Internet Sales Taxes Are Inevitable
[Commentary] Online sales taxes is an issue in which the hyper-polarized politics of the 21st century give way to old-school deal-making, pragmatism, and parochialism. The issue at hand relates to what Tim Fernholz calls large-scale “accidental Internet tax evasion.”
Online shoppers have been engaged in it for the past 10–15 years. Most states and some municipalities in the United States depend on retail sales taxes for revenue. And if you look up those laws, you’ll find that in theory you’re generally supposed to pay sales taxes to the state where you live on everything you buy even if you got it from another state or bought it on the Internet. In practice, of course, nobody does this.

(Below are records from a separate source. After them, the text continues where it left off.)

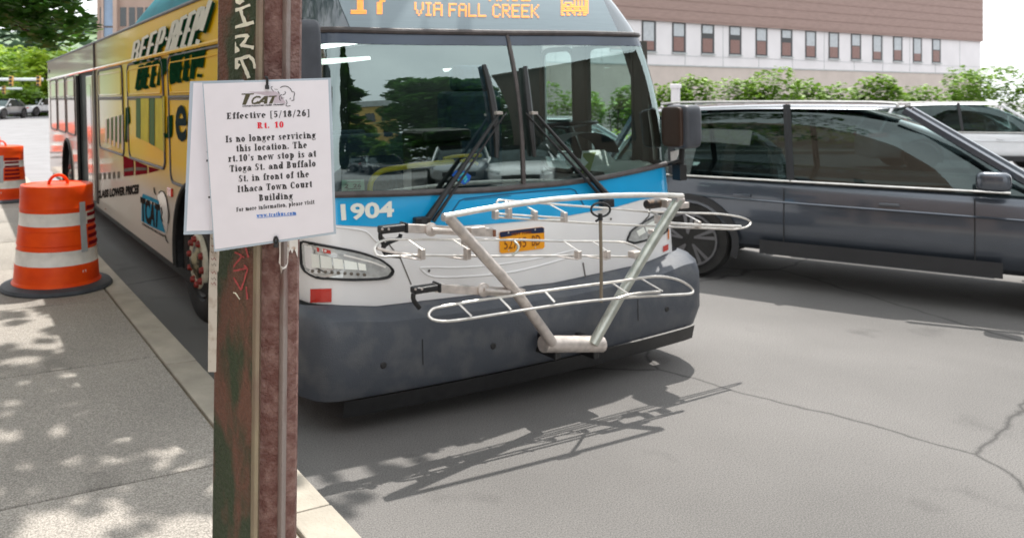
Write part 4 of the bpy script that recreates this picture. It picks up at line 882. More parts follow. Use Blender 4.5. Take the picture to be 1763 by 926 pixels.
# heavy slab-serif lettering for the notice
T_,t_=.285,.12
def gl(ch):
    X=.73; e=[]; 
    r=lambda a,b_,c,d:e.append([(a,c),(b_,c),(b_,d),(a,d)])
    def v(x,y0,y1,sb=1,stp=1,tw=T_):
        r(x,x+tw,y0,y1)
        if sb: r(x-.08,x+tw+.08,y0,y0+t_)
        if stp==1: r(x-.08,x+tw+.08,y1-t_,y1)
        if stp==2: r(x-.10,x+.05,y1-t_,y1)
    def a(cx,cy,rx,ry,a0,a1,tw=T_,tt=t_):
        n=max(3,int(abs(a1-a0)/24)); o=[];i_=[]
        for k in range(n+1): an=R(a0+(a1-a0)*k/n); o.append((cx+rx*math.cos(an),cy+ry*math.sin(an))); i_.append((cx+(rx-tw)*math.cos(an),cy+(ry-tt)*math.sin(an)))
        for k in range(n): e.append([o[k],o[k+1],i_[k+1],i_[k]])
    def d(x0,y0,x1,y1,w_): e.append([(x0,y0),(x0+w_,y0),(x1+w_,y1),(x1,y1)])
    def dot(x,y,q=.11): e.append([(x+q*math.cos(k*math.pi/4),y+q*math.sin(k*math.pi/4)) for k in range(8)])
    w_=.75
    if ch=='E': v(.08,0,1); r(.08,.7,1-t_,1); r(.08,.72,0,t_); r(.2,.55,.46,.54); r(.62,.7,.74,1); r(.64,.72,0,.27); r(.5,.55,.36,.64); w_=.82
    elif ch=='F': v(.08,0,1); r(.08,.7,1-t_,1); r(.2,.55,.46,.54); r(.62,.7,.72,1); r(.5,.55,.36,.64); w_=.78
    elif ch=='R': v(.08,0,1); a(.42,.76,.30,.25,-90,90); r(.2,.43,1-t_,1); r(.2,.43,.5,.57); d(.56,0,.36,.52,.22); r(.5,.88,0,t_); w_=.92
    elif ch=='I': v(.1,0,1); w_=.48
    elif ch=='T': v(.30,0,1); r(.0,.8,.92,1); r(0,.08,.68,1); r(.72,.8,.68,1); w_=.85
    elif ch=='B': v(.08,0,1); a(.42,.76,.27,.25,-90,90); a(.44,.27,.31,.28,-90,90); r(.2,.43,.93,1); r(.2,.44,.49,.56); r(.2,.44,0,.07); w_=.86
    elif ch=='C': a(.42,.5,.40,.52,45,315); r(.68,.75,.62,.98); r(.68,.75,.05,.25); w_=.85
    elif ch=='S': a(.36,.74,.30,.27,50,270); a(.36,.26,.32,.28,-130,90); r(.60,.67,.68,.98); r(.03,.10,.02,.32); w_=.75
    elif ch=='l': v(.1,0,1.05,1,2); w_=.46
    elif ch=='i': v(.1,0,X,1,2); dot(.2,.9); w_=.46
    elif ch in 'nhm':
        v(.1,0,X if ch!='h' else 1.05,1,2); a(.42,.42,.28,.28,0,150); v(.50,0,.44,1,0); w_=.86
        if ch=='m': a(.82,.42,.28,.28,0,150); v(.90,0,.44,1,0); w_=1.26
    elif ch=='u': v(.1,.2,X,0,2); a(.34,.24,.24,.26,180,330); v(.46,0,X,0,2); r(.6,.74,0,t_); w_=.82
    elif ch=='r': v(.1,0,X,1,2); a(.42,.42,.2,.28,60,160); dot(.48,.56,.10); w_=.62
    elif ch=='o': a(.34,.34,.34,.36,0,360); w_=.72
    elif ch=='e': a(.34,.34,.34,.36,0,300); r(.14,.62,.32,.39); w_=.72
    elif ch=='c': a(.34,.34,.34,.36,50,310); dot(.52,.54,.10); w_=.66
    elif ch=='a': v(.42,.05,.5,0,0); a(.36,.46,.26,.24,0,140); dot(.16,.52,.09); a(.26,.2,.26,.22,0,360,tw=.17); r(.58,.74,0,t_); w_=.76
    elif ch in 'dqb': 
        x=.46 if ch=='d' else .1
        a(.32 if ch=='d' else .42,.34,.32,.36,0,360); v(x,0,1.05,0 if ch=='b' else 0,2)
        if ch=='d': r(.6,.76,0,t_)
        w_=.80
    elif ch=='p': v(.1,-.3,X,1,2); a(.42,.34,.32,.36,0,360); w_=.8
    elif ch=='g': a(.32,.42,.28,.27,0,360); a(.34,-.1,.34,.2,0,360,tw=.1,tt=.07); r(.1,.5,.08,.15); d(.5,.55,.6,.7,.14); w_=.72
    elif ch=='s': a(.28,.49,.23,.2,40,270); a(.28,.19,.25,.2,-140,90); r(.44,.5,.46,.66); r(.03,.09,.02,.22); w_=.58
    elif ch=='t': v(.14,.06,.9,0,0); r(.0,.44,.61,.68); a(.36,.14,.22,.15,180,330); w_=.5
    elif ch=='f': v(.14,0,.8,1,0); r(.0,.46,.61,.68); a(.38,.78,.24,.28,50,180); dot(.5,.9,.09); w_=.50
    elif ch=='v': d(.2,0,.02,X,.22); d(.27,0,.52,X,.08); r(-.04,.32,X-t_,X); r(.42,.72,X-t_,X); w_=.70
    elif ch=='w': d(.2,0,.02,X,.2); d(.24,0,.42,X,.08); d(.6,0,.38,X,.2); d(.64,0,.86,X,.08); r(-.04,.3,X-t_,X); r(.76,1.02,X-t_,X); w_=1.02
    elif ch=='.': dot(.14,.11,.12); w_=.34
    elif ch==',': dot(.14,.11,.12); d(.06,-.18,.16,.05,.08); w_=.34
    elif ch=="'": d(.08,.7,.1,1,.14); w_=.3
    elif ch=='/': d(.0,-.15,.38,1.05,.12); w_=.52
    elif ch=='[': r(.1,.28,-.2,1.05); r(.1,.46,-.2,-.13); r(.1,.46,.98,1.05); w_=.52
    elif ch==']': r(.2,.38,-.2,1.05); r(.02,.38,-.2,-.13); r(.02,.38,.98,1.05); w_=.5
    elif ch=='1': v(.28,0,1,1,0); d(.06,.72,.3,.98,.14); w_=.7
    elif ch=='0': a(.36,.5,.35,.52,0,360); w_=.76
    elif ch=='8': a(.36,.76,.29,.25,0,360); a(.36,.27,.34,.29,0,360); w_=.76
    elif ch=='5': a(.32,.32,.36,.34,-140,120); r(.12,.20,.45,1); r(.12,.64,.84,1); w_=.74
    elif ch=='2': a(.34,.70,.32,.31,-20,160); d(.04,.06,.46,.60,.2); r(.04,.68,0,.15); w_=.76
    elif ch=='6': a(.36,.32,.34,.34,0,360); a(.5,.42,.48,.6,85,185); w_=.76
    else: w_=.42
    return e,w_
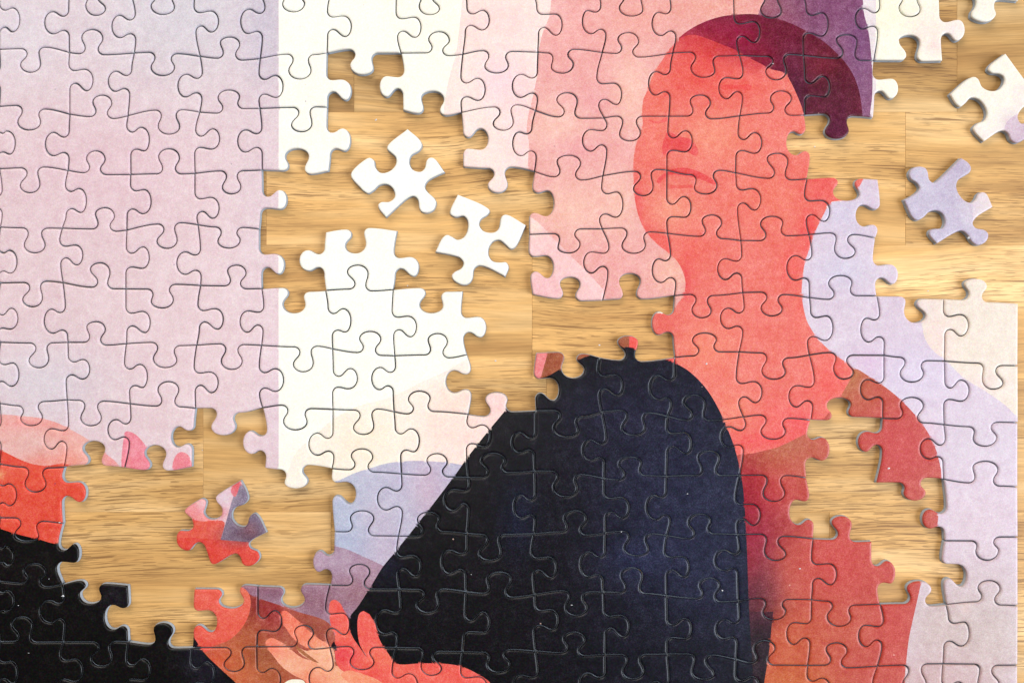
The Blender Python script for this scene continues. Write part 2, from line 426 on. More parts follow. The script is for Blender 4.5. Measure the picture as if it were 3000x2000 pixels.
# H: row line, column, D/U, neck1, head1 along, head1 depth, tip, head2 along, head2 depth, neck2, shoulder1, shoulder2
HD = {
 'A1': """0 1 D 668 653 40 117 804 65 745 -58 -58|0 2 D 1185 1153 45 111 1332 55 1312 -58 -58
1 0 D 203 152 495 553 305 490 293 372 361|1 1 U 648 622 288 225 783 295 747 410 418|1 2 D 1183 1153 515 578 1332 515 1307 400 410|1 3 U 1706 1684 325 283 1832 340 1801 445 459
2 0 D 165 131 935 995 306 935 293 807 834|2 1 U 730 707 780 728 852 790 818 892 907|2 2 D 1232 1208 965 1027 1372 970 1345 843 840|2 3 U 1703 1667 750 689 1831 740 1818 866 832
3 0 D 203 151 1420 1475 301 1410 285 1285 1278|3 1 U 681 658 1215 1155 800 1220 764 1322 1337|3 2 U 1241 1211 1200 1139 1370 1210 1339 1331 1332|3 3 D 1731 1700 1435 1484 1841 1430 1813 1308 1307""",
 'A2': """0 4 D 345 332 30 90 500 25 480 -58 -58|0 6 D 1395 1380 45 112 1535 65 1480 -58 -58
1 4 D 411 378 540 605 548 540 528 415 418|1 5 D 884 846 495 572 1027 520 1015 378 405|1 6 U 1478 1453 300 242 1611 310 1560 404 426|1 7 D 1913 1883 505 558 2063 500 2043 387 393
2 4 D 455 399 955 1008 555 945 541 822 817|2 6 U 1412 1397 745 698 1566 760 1535 868 884|3 4 U 376 351 1195 1138 529 1195 498 1307 1333""",
 'A3': """0 9 D 1120 1085 60 122 1264 75 1250 -58 -58
1 8 D 575 563 515 560 732 490 690 405 377|1 9 U 1102 1074 300 249 1232 320 1187 409 437|1 10 D 1668 1633 520 592 1816 545 1803 399 429
2 7 D 170 118 945 997 271 935 254 818 802|2 8 U 662 605 765 709 762 775 744 894 905|2 9 D 1110 1087 1030 1079 1246 1020 1215 890 890|2 10 U 1648 1627 775 727 1782 790 1745 889 910
3 7 D 122 73 1415 1477 229 1410 208 1290 1280|3 8 U 628 607 1235 1188 786 1250 748 1353 1378|3 9 D 1247 1193 1445 1498 1343 1430 1328 1312 1297|3 10 D 1672 1660 1440 1485 1833 1420 1805 1337 1303""",
 'A4': """0 11 D 110 77 75 137 235 90 205 -50 -50|0 13 D 1165 1138 60 127 1300 75 1275 -50 -50
1 11 D 170 116 545 610 272 545 253 430 415|1 12 U 707 658 305 265 815 320 799 445 463|1 13 U 1197 1140 310 271 1293 330 1273 465 472
2 11 U 177 152 760 695 313 755 263 865 882|2 12 D 603 565 1005 1065 755 1000 740 872 890|3 11 U 183 127 1215 1173 285 1235 265 1365 1377|3 12 D 672 635 1470 1533 830 1490 795 1356 1364""",
 'B1': """4 0 D 211 181 570 629 340 570 313 438 440|4 1 U 746 727 330 284 872 350 838 447 464|4 2 D 1252 1199 540 594 1353 530 1334 408 398|4 3 D 1691 1666 540 592 1836 530 1811 430 434
5 0 D 223 169 985 1041 320 970 305 856 845|5 1 U 743 687 755 705 837 780 820 892 904|5 2 D 1168 1155 1000 1050 1324 985 1294 905 869|5 3 U 1761 1740 765 722 1881 785 1838 881 904|6 1 U 682 661 1195 1155 802 1215 766 1313 1335""",
 'B2': """4 5 D 860 811 575 630 966 560 952 446 434|5 4 D 375 332 1020 1088 503 1025 492 893 923|5 5 U 886 828 775 723 986 790 969 907 921|5 6 D 1428 1383 1025 1088 1559 1035 1546 895 923
6 5 U 950 922 1285 1230 1084 1290 1043 1392 1414|6 6 U 1466 1448 1295 1247 1595 1310 1561 1411 1433""",
 'B3': """4 8 D 625 614 590 629 782 560 742 481 445|4 9 D 1143 1105 575 633 1284 570 1272 439 469|4 10 U 1743 1718 385 338 1867 400 1828 502 520
5 8 U 656 632 860 815 783 870 749 980 997|5 9 U 1116 1087 845 788 1246 845 1216 986 985|5 10 D 1672 1641 1065 1126 1788 1075 1759 947 955|6 9 U 1130 1072 1310 1260 1233 1310 1211 1448 1458|6 10 U 1693 1645 1300 1242 1828 1295 1809 1418 1387""",
 'B4': """4 11 U 118 77 410 349 246 400 234 536 498|4 12 D 655 643 600 672 802 620 743 477 489
5 11 D 125 81 1050 1112 243 1060 211 930 948|5 12 U 640 598 865 803 776 860 764 986 957|5 13 D 1191 1180 1075 1160 1340 1110 1270 959 978|5 14 U 1672 1636 865 822 1815 885 1776 985 1003""",
 'C1': """6 0 D 271 218 145 201 369 130 355 12 10|6 2 D 1204 1171 130 200 1350 145 1331 7 32|6 3 D 1725 1691 150 214 1851 150 1818 18 24
7 0 D 173 153 590 645 319 580 287 492 460|7 1 D 645 614 585 645 771 585 742 450 457|7 2 U 1235 1206 370 308 1365 370 1335 495 502|7 3 D 1654 1612 655 722 1801 650 1784 513 548
8 0 D 215 187 1090 1153 347 1090 321 962 968|8 1 U 675 628 820 765 798 820 771 950 957|8 2 U 1146 1102 855 797 1264 860 1237 988 993|9 0 D 155 110 1475 1528 292 1490 277 1350 1377""",
 'C2': """6 4 D 464 414 175 233 566 165 550 42 37|7 4 D 371 338 610 677 518 615 503 488 514|7 5 D 927 876 660 712 1031 650 1017 525 517|7 6 U 1334 1296 445 380 1462 435 1446 554 536|7 7 U 1923 1886 445 388 2058 445 2047 573 537
8 4 D 356 344 1080 1128 525 1065 484 982 948|8 5 U 887 859 875 822 1023 885 987 982 1000|8 6 U 1466 1438 910 858 1593 925 1557 1022 1036|8 7 U 1906 1855 915 855 2037 915 2016 1040 1005
9 5 U 865 851 1355 1296 1030 1355 989 1457 1488|9 6 U 1407 1366 1365 1306 1536 1360 1519 1490 1455""",
 'C3': """6 8 D 664 644 205 278 813 215 756 80 92|7 8 D 632 580 660 729 767 680 752 528 575|7 9 D 1143 1104 660 716 1280 660 1266 527 546|7 10 U 1641 1576 465 410 1742 480 1729 602 606
8 8 D 612 579 1115 1188 762 1120 744 992 1018|8 9 U 1125 1082 940 884 1253 930 1240 1060 1027|8 10 U 1718 1688 885 838 1851 895 1824 1025 1028""",
 'C4': """6 11 D 123 86 225 289 266 235 246 87 125|6 12 D 654 636 205 288 788 240 737 85 105|6 13 D 1184 1146 245 311 1325 245 1308 120 147|6 14 D 1784 1776 285 365 1935 320 1880 165 184
7 11 D 119 79 690 748 266 690 246 563 587|7 12 U 627 588 490 433 766 480 748 607 581|7 13 U 1165 1147 485 427 1325 495 1281 591 623|7 14 D 1715 1707 745 802 1885 735 1843 652 619
8 11 D 127 96 1165 1224 261 1165 229 1022 1026|8 13 D 1178 1170 1160 1222 1346 1155 1307 1082 1047|8 14 U 1719 1705 965 918 1896 985 1862 1083 1108""",
 'D1': """10 0 U 208 183 710 655 348 720 306 805 832|10 1 D 655 610 890 960 768 910 751 783 807|10 3 D 1700 1675 945 998 1860 940 1830 850 820
11 0 U 140 90 1120 1063 247 1130 231 1252 1257|11 1 D 757 699 1380 1440 856 1370 837 1255 1250|11 2 U 1182 1168 1155 1108 1325 1170 1288 1274 1303|11 3 D 1768 1713 1430 1482 1869 1420 1850 1298 1293""",
 'D2': """9 7 D 1905 1840 580 630 2008 570 1990 432 432|10 4 D 342 320 935 992 497 930 467 834 814|10 5 U 870 846 710 661 1000 720 958 823 850|10 6 D 1420 1363 970 1030 1529 960 1517 853 850|10 7 U 1917 1902 780 720 2087 775 2045 882 912
11 4 U 445 424 1180 1129 568 1190 528 1292 1311|11 5 D 878 849 1410 1468 1032 1410 1000 1290 1297|11 6 D 1413 1393 1440 1511 1550 1460 1487 1300 1327|11 7 D 1917 1903 1425 1487 2075 1420 2030 1333 1312""",
 'D3': """9 8 U 685 663 310 250 831 310 785 412 437|9 9 D 1157 1121 535 595 1306 545 1284 408 428|9 10 U 1658 1613 340 275 1784 330 1763 464 428
10 8 D 702 672 990 1052 836 990 803 863 872|10 9 U 1133 1098 745 687 1262 750 1241 875 885|10 10 U 1722 1699 820 765 1853 820 1817 922 948
11 8 U 687 658 1230 1180 820 1240 772 1338 1360|11 9 D 1145 1111 1480 1537 1270 1475 1240 1350 1350|11 10 D 1662 1644 1480 1540 1810 1500 1747 1347 1355""",
 'D4': """9 11 D 122 107 560 631 270 585 209 430 446|9 12 U 668 620 340 288 780 355 763 470 487|9 14 D 1735 1727 560 630 1900 555 1863 481 452
10 11 D 116 95 1030 1085 268 1020 243 922 929|10 12 D 627 587 1060 1135 768 1075 753 942 972|10 13 U 1222 1197 845 787 1390 855 1342 962 978|10 14 U 1770 1743 840 785 1911 850 1870 948 973
11 11 U 48 27 1310 1245 187 1305 133 1415 1433|11 12 U 613 579 1310 1262 739 1325 694 1433 1453|11 13 D 1211 1165 1580 1640 1345 1580 1307 1432 1423|11 14 D 1757 1742 1580 1640 1905 1580 1847 1425 1434""",
}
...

Until recently, cross-border shopping wasn’t economically significant, and no enforcement mechanisms existed to compel you to pay taxes back in your home state. Then came the Internet. States are seeing their tax base melt away. Enter the Marketplace Fairness Act, enthusiastically pushed by big-box retail chains and Sen. Dick Durbin (D-IL). There’s a lot of clout behind taxing Internet sales. Even if it doesn’t pass the House this year, it’s hard to see the no-taxation coalition holding up in the long run. As a bonus, it even makes sense on the merits! E-commerce is great, but it shouldn’t just be a vehicle for tax evasion.